An instinctive taste teaches men to build their churches in flat countries with spire-steeples, which as they cannot be referred to any other object, point as with silent finger to the sky and stars, and sometimes, when they reflect the brazen light of a rich though rainy sunset, appear like a pyramid of flame burning heaven-ward.  See ’The Friend,’ by S. T. Coleridge, No. 14, p. 223.

521. Sycamores.

    ’That sycamore which annually holds
    Within its shade as in a stately tent.’ [’Excursion,’ Book vii. ll. 622-3.]

      ’This sycamore oft musical with Bees;
      Such tents the Patriarch loved.’  S.T.  COLERIDGE.

522. The Transitory.

    ‘Perish the roses and the flowers of Kings.’
     [’Excursion,’ Book vii. l. 990.]

The ‘Transit gloria mundi’ is finely expressed in the Introduction to the Foundation-charters of some of the ancient Abbeys.  Some expressions here used are taken from that of the Abbey of St. Mary’s, Furness, the translation of which is as follows: 

’Considering every day the uncertainty of life, that the roses and flowers of Kings, Emperors, and Dukes, and the crowns and palms of all the great, wither and decay; and that all things, with an uninterrupted course, tend to dissolution and death:  I therefore,’ &c.

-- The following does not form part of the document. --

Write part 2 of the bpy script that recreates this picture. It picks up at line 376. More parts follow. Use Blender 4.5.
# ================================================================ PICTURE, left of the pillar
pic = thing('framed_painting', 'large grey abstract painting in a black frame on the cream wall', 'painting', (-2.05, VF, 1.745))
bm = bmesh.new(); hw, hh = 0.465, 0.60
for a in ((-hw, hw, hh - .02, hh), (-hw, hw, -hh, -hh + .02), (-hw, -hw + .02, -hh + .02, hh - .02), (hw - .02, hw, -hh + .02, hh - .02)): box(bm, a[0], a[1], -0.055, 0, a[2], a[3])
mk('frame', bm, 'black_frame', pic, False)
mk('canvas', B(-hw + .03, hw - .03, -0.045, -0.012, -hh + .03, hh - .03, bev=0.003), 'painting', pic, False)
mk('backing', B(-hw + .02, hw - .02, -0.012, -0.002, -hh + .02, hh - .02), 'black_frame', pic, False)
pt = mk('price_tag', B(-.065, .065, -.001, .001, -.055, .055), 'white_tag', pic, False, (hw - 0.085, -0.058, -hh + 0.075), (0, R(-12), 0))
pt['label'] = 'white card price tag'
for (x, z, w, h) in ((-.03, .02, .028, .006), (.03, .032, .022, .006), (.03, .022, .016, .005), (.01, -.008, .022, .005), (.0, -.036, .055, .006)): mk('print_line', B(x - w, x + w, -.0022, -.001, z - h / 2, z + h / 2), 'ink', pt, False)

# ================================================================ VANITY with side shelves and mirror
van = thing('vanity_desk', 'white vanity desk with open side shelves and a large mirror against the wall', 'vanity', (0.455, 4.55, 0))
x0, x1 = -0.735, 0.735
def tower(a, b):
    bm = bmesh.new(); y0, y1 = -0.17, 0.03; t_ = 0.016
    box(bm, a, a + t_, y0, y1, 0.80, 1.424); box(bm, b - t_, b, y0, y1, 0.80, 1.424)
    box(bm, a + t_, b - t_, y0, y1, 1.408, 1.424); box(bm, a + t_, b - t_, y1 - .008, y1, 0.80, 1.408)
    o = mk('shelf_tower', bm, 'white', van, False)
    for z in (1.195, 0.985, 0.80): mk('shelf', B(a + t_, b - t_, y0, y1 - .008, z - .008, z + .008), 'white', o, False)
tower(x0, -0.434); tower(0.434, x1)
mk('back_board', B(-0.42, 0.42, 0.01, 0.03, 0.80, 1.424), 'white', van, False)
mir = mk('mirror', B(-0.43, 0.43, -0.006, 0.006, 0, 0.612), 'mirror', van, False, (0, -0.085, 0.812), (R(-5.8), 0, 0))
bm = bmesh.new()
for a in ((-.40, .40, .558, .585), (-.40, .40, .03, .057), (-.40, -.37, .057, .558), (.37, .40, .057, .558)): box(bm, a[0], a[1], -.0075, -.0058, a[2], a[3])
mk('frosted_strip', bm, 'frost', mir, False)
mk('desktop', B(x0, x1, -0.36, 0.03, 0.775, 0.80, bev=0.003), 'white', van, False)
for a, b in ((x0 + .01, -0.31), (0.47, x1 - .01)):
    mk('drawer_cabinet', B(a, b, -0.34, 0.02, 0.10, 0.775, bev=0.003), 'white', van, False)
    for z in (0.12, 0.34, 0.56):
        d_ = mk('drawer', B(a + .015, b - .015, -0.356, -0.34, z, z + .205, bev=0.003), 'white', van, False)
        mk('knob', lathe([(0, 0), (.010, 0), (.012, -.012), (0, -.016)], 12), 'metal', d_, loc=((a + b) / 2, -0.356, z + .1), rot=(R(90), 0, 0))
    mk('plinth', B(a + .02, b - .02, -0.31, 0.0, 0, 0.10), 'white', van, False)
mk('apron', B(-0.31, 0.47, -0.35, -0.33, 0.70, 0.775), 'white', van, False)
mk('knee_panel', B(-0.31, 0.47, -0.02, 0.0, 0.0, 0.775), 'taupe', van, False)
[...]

523. Dyer and ’The Fleece.’

     —–­’Earth has lent
    Her waters, Air her breezes.’ [’Excursion,’ Book viii. ll. 112-3.]

In treating this subject, it was impossible not to recollect, with gratitude, the pleasing picture, which, in his Poem of the Fleece, the excellent and amiable Dyer has given of the influences of manufacturing industry upon the face of this Island.  He wrote at a time when machinery was first beginning to be introduced, and his benevolent heart prompted him to augur from it nothing but good.  Truth has compelled me to dwell upon the baneful effects arising out of an ill-regulated and excessive application of powers so admirable in themselves.